―デカセギ子弟の行く末―=チアゴさんの夢は日本に=高校中退し一家で帰伯=「一人でも戻りたい」

ニッケイ新聞 2010年4月10日付け

 「日本の高校を卒業したい」――。大学進学を真剣に考えていた高校3年の秋、デカセギで働く両親が失業、夢半ばにして中退したアラウジョ・チアゴ・ファリア・シルバさん(18、四世)。経済危機の犠牲者となり昨年11月に帰伯、サンパウロ州ポア市で非日系人の母、母の再婚相手、妹弟と一緒に暮し、スーパーマーケットで働く。「来年には日本に戻って勉強したい」と語るチアゴさんの夢は今も、日本にある。
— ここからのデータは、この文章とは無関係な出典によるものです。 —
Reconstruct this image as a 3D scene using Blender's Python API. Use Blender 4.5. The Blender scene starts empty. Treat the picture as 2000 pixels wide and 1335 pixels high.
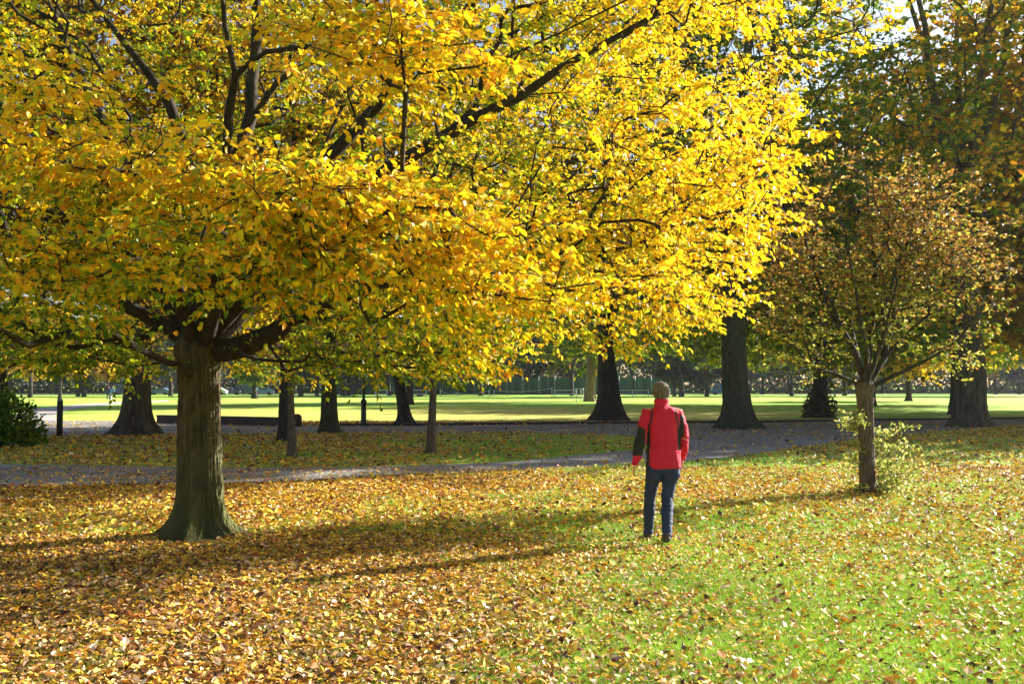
import bpy, math
import numpy as np
from mathutils import Vector

# ------------------------------------------------------------------ camera, sky, sun
S = bpy.context.scene
C = S.collection
FPX = 1944.0; HC = 1.62; PITCH = math.atan(87.5 / FPX)
cam_d = bpy.data.cameras.new('camera'); cam = bpy.data.objects.new('camera', cam_d); C.objects.link(cam)
cam_d.sensor_width = 36.0; cam_d.lens = 36.0 * FPX / 2000.0
cam_d.clip_start = 0.1; cam_d.clip_end = 6000
cam.location = (0, 0, HC); cam.rotation_euler = (math.pi / 2 + PITCH, 0, 0)
S.camera = cam
SUN_EL = math.radians(21.5); SUN_AZ = math.radians(56.3)      # azimuth from +Y towards +X
w = bpy.data.worlds.new('World'); S.world = w; w.use_nodes = True
nt = w.node_tree; bg = nt.nodes['Background']
sky = nt.nodes.new('ShaderNodeTexSky'); sky.sky_type = 'NISHITA'; sky.sun_disc = False
sky.sun_elevation = SUN_EL; sky.sun_rotation = SUN_AZ; sky.air_density = 1.0; sky.dust_density = 1.5
nt.links.new(sky.outputs[0], bg.inputs[0]); bg.inputs[1].default_value = 0.052
sd = bpy.data.lights.new('sun', 'SUN'); so = bpy.data.objects.new('sun', sd); C.objects.link(so)
sd.energy = 5.0; sd.angle = math.radians(0.53); sd.color = (1.0, 0.94, 0.84)
sv = Vector((math.cos(SUN_EL) * math.sin(SUN_AZ), math.cos(SUN_EL) * math.cos(SUN_AZ), math.sin(SUN_EL)))
so.rotation_euler = (-sv).to_track_quat('-Z', 'Y').to_euler(); so.location = (30, 20, 30)
S.view_settings.view_transform = 'Standard'; S.view_settings.look = 'None'
S.view_settings.exposure = 1.95; S.view_settings.gamma = 1.0
S.cycles.max_bounces = 8; S.cycles.transparent_max_bounces = 8
S.cycles.diffuse_bounces = 3; S.cycles.glossy_bounces = 2; S.cycles.transmission_bounces = 4

# ------------------------------------------------------------------ helpers
cp, sp_ = math.cos(PITCH), math.sin(PITCH)
def ray(px, py):
    u = (px - 1000) / FPX; v = (667.5 - py) / FPX
    return np.array([u, cp - v * sp_, sp_ + v * cp])
def G(px, py, z=0.0):                      # point on the ground seen at a pixel
    d = ray(px, py); t = (z - HC) / d[2]
    return np.array([d[0] * t, d[1] * t, z])
def P(px, py, Y):                          # point at depth Y
    d = ray(px, py); t = Y / d[1]
    return np.array([d[0] * t, Y, HC + d[2] * t])
def lin(r, g, b):
    f = lambda c: (c / 255 / 12.92) if c / 255 <= 0.04045 else ((c / 255 + 0.055) / 1.055) ** 2.4
    return np.array([f(r), f(g), f(b)])
def nrm(a):
    a = np.asarray(a, float)
    return a / np.maximum(np.linalg.norm(a, axis=-1, keepdims=True), 1e-9)
def smooth(a, b, x):
    t = np.clip((x - a) / (b - a), 0, 1); return t * t * (3 - 2 * t)
_nr = np.random.default_rng(99); _lat = _nr.random((256, 256))
def vnoise(x, y):
    xi = np.floor(x).astype(int); yi = np.floor(y).astype(int); fx = x - xi; fy = y - yi
    fx = fx * fx * (3 - 2 * fx); fy = fy * fy * (3 - 2 * fy)
    L = lambda i, j: _lat[i & 255, j & 255]
    return (L(xi, yi) * (1 - fx) + L(xi + 1, yi) * fx) * (1 - fy) + (L(xi, yi + 1) * (1 - fx) + L(xi + 1, yi + 1) * fx) * fy
def fbm(x, y): return (vnoise(x, y) * .55 + vnoise(x * 2.3 + 7, y * 2.3 + 3) * .3 + vnoise(x * 5.1 + 1, y * 5.1 + 9) * .15)

def tag(o, label=None, cat=None, group=None, kind=None):
    if label: o['label'] = label
    if cat: o['category'] = cat
    if group: o['group'] = group
    if kind: o['kind'] = kind
    return o
def empty(name, loc, rz=0.0):
    o = bpy.data.objects.new(name, None); C.objects.link(o)
    o.location = tuple(float(v) for v in loc); o.rotation_euler = (0, 0, rz); o.empty_display_size = .3
    return o
def link(name, me, parent=None, loc=(0, 0, 0)):
    o = bpy.data.objects.new(name, me); C.objects.link(o); o.parent = parent; o.location = tuple(float(v) for v in loc)
    return o
def np_mesh(name, V, F4=None, F3=None, mats=(), col=None, sm=False, midx=None):
    me = bpy.data.meshes.new(name)
    V = np.asarray(V, np.float32); me.vertices.add(len(V)); me.vertices.foreach_set('co', V.ravel())
    li = []; ls = []; n = 0
    if F4 is not None and len(F4):
        F4 = np.asarray(F4, np.int32); li.append(F4.ravel()); ls.append(np.arange(len(F4)) * 4); n = len(F4) * 4
    if F3 is not None and len(F3):
        F3 = np.asarray(F3, np.int32); li.append(F3.ravel()); ls.append(np.arange(len(F3)) * 3 + n)
    li = np.concatenate(li).astype(np.int32); ls = np.concatenate(ls).astype(np.int32)
    me.loops.add(len(li)); me.loops.foreach_set('vertex_index', li)
    me.polygons.add(len(ls)); me.polygons.foreach_set('loop_start', ls)
    for m in mats: me.materials.append(m)
    if midx is not None: me.polygons.foreach_set('material_index', np.asarray(midx, np.int32))
    me.update(calc_edges=True)
    me.polygons.foreach_set('use_smooth', np.full(len(ls), sm))
    if col is not None:
        a = me.attributes.new('col', 'FLOAT_COLOR', 'POINT')
        c4 = np.ones((len(V), 4), np.float32); c4[:, :3] = col; a.data.foreach_set('color', c4.ravel())
    me.update()
    return me
class MB:
    def __init__(s): s.V = []; s.q = []; s.t = []; s.mq = []; s.mt = []; s.n = 0
    def add(s, V, q=None, t=None, m=0):
        V = np.asarray(V, float)
        if q is not None and len(q): s.q.append(np.asarray(q) + s.n); s.mq += [m] * len(q)
        if t is not None and len(t): s.t.append(np.asarray(t) + s.n); s.mt += [m] * len(t)
        s.V.append(V); s.n += len(V)
    def box(s, x0, x1, y0, y1, z0, z1, m=0):
        V = [(x, y, z) for z in (z0, z1) for y in (y0, y1) for x in (x0, x1)]
        s.add(V, [(0, 2, 3, 1), (4, 5, 7, 6), (0, 1, 5, 4), (2, 6, 7, 3), (0, 4, 6, 2), (1, 3, 7, 5)], m=m)
    def tube(s, pts, rad, k=8, m=0, cap=True, ry=None, xh=None, jit=None):
        pts = np.asarray(pts, float); n = len(pts); rad = np.broadcast_to(np.asarray(rad, float), (n,))
        ryy = rad if ry is None else np.broadcast_to(np.asarray(ry, float), (n,))
        d = np.gradient(pts, axis=0) if n > 1 else np.array([[0, 0, 1.]]); d = nrm(d)
        h = np.array([0, 1, 0.]) if xh is None else np.asarray(xh, float)
        if xh is None and abs(nrm(d.mean(0)) @ h) > .9: h = np.array([1., 0, 0])
        u = nrm(h - (d @ h)[:, None] * d); v = np.cross(d, u)
        a = np.arange(k) / k * 2 * math.pi
        R = (u[:, None] * np.cos(a)[None, :, None] * rad[:, None, None] + v[:, None] * np.sin(a)[None, :, None] * ryy[:, None, None])
        V = (pts[:, None] + R).reshape(-1, 3)
        i = np.arange(n - 1)[:, None] * k; j = np.arange(k)[None]; j2 = (j + 1) % k
        q = np.stack([i + j, i + j2, i + k + j2, i + k + j], -1).reshape(-1, 4)
        t = []
        if cap:
            V = np.vstack([V, pts[0], pts[-1]]); c0 = n * k; b = (n - 1) * k
            t = [(c0, (x + 1) % k, x) for x in range(k)] + [(c0 + 1, b + x, b + (x + 1) % k) for x in range(k)]
        s.add(V, q, t, m)
    def lathe(s, prof, k=16, m=0, c=(0, 0)):
        s.tube([(c[0], c[1], z) for r, z in prof], [r for r, z in prof], k, m)
    def build(s, name, mats, parent=None, loc=(0, 0, 0), sm=True):
        q = np.concatenate(s.q) if s.q else None; t = np.concatenate(s.t) if s.t else None
        mats = mats if isinstance(mats, (list, tuple)) else [mats]
        me = np_mesh(name, np.concatenate(s.V), q, t, mats, sm=sm, midx=s.mq + s.mt)
        return link(name, me, parent, loc)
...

 「高校の卒業アルバムに自分も載ったって、友達から連絡が入ったんです。ブラジルに帰国してから一番嬉しかった」と涙をうっすら浮かべて笑みをみせる。
 08年秋の経済危機直後に愛知県半田市で派遣従業員として働く両親の契約が打ち切られ、大好きだったという高校を中退して昨年11月に一家で帰国、3月の卒業式には参加できなかった。
 デカセギ子弟の中ではまだ珍しいとされる大学進学、さらに将来の夢まで描いていたが、一気に足場が崩れた。「正直、人生終わったと思った。悔しかった」と当時を振り返る。
 01年、10歳のときに訪日してから8年間、すべて公立校で日本人の子供に混じり学んだ。快活で積極的な性格は誰からも受け入られ、クラスでもムードメーカー的存在だった。日本語・ポルトガル語はほとんど不自由しない。
 愛知県立大府高校に通いながら、学費や携帯電話代を稼ぐために焼き鳥屋でアルバイトをしていた。「親に頼りたくない、自分は何でも自分でやりたいタイプ」。自立心が強いチアゴさんは、バイト先では信頼されて店長の代わりに店を開ける日もあり、今も仲間から「戻ってきなよ」とメールで誘われるという。
 そんなチアゴさんは、帰国直後のことを「家から出たくなかった。帰ってきたくなかったし、(日本と)全てが全然違って、友達もいなかった」と暗い表情で振り返る。
 今、「2011年夏に日本に戻りたい。そのために一生懸命働いて、日本で一人でもやっていけるよって親を安心させたい」と新たな目標を設定し、近所のスーパーマーケットで月給700レアルで一日中働いている。チアゴさんの持つ再入国ビザは3年経つと無効になってしまうためだ。
 目標ができてからは明るさを取り戻しつつある。帰伯前は耳に入るブラジルのニュースは悪いものばかりだったが、「持っていたイメージと全然違う。良い所もいっぱいありますね」と広い視野を持てるようになった。
 夢は、日本語とポルトガル語を生かして映画翻訳家になること。「映画がめっちゃ好きなんす。翻訳家って誰より先に映画が観れるでしょ?」と10代の無邪気な一面を覗かせつつ、「そのためにはせめて高校は出なきゃ。日本では仕事しながら大府高校の定時制に通おうと思う」と、親の反対を押し切ってでも〃帰国〃する決心は固い。